Extra Cost Typical Range Why It Shows Up
Mounting and balancing $40–$100 per tire Low-profile exotic tires need careful handling
Road-force balancing $25–$50 per tire Helps smooth out vibration on high-speed cars
Alignment $250–$700 Common after tire replacement on exotic setups
Tire disposal fees $5–$15 per tire Shop or local recycling charge
Dealer labor markup $100–$300 total Brand specialist labor and handling
Shipping on rare fitments $50–$250 Less common sizes may come from a remote warehouse

Costs That Sneak In After The Tire Price

The tire itself is only part of the bill. On a Lamborghini, the shop work can be pricey too. Low sidewalls and big wheels leave little room for sloppy handling, so owners often choose a dealer or an exotic-focused tire shop.
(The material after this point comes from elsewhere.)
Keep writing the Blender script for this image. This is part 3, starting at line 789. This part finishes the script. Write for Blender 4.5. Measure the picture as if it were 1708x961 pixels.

  • Alignment matters: Aggressive camber can chew through the inner shoulder long before the rest of the tread looks worn.
  • Tread life is short on sticky rubber: A tire that feels sharp on a weekend blast may wear out far sooner than a daily-driver tire.
  • Age can matter as much as tread depth: On low-mileage exotics, owners sometimes replace tires that still look full because the rubber is old.
  • Mixing brands can upset the car: Saving a few hundred dollars with a random mismatch can hurt ride, grip balance, and steering feel.

If you’re budgeting for a full set, add 10% to 25% on top of raw tire pricing for labor and setup. On dealer-installed sets, the added cost can be higher. That’s why a set that looks like $3,200 on paper can drift toward $4,000 once the work is done.

What You Should Budget Before You Order

If you own a Gallardo or a street-driven Huracán, budgeting $2,200 to $3,500 for a full set is a fair starting point. Urus owners often land in a similar zone, though 23-inch tires or winter packages can push past it. Aventador and Revuelto owners should be ready for a much fatter bill, with top-dollar sets often running $4,000 to $7,000 before surprise fees.

So, how much is a Lamborghini tire? Most sit in the $450 to $900 band, and the wild stuff stretches far beyond that. The real answer lives in your model, your wheel size, your tire type, and whether you want the approved OE version.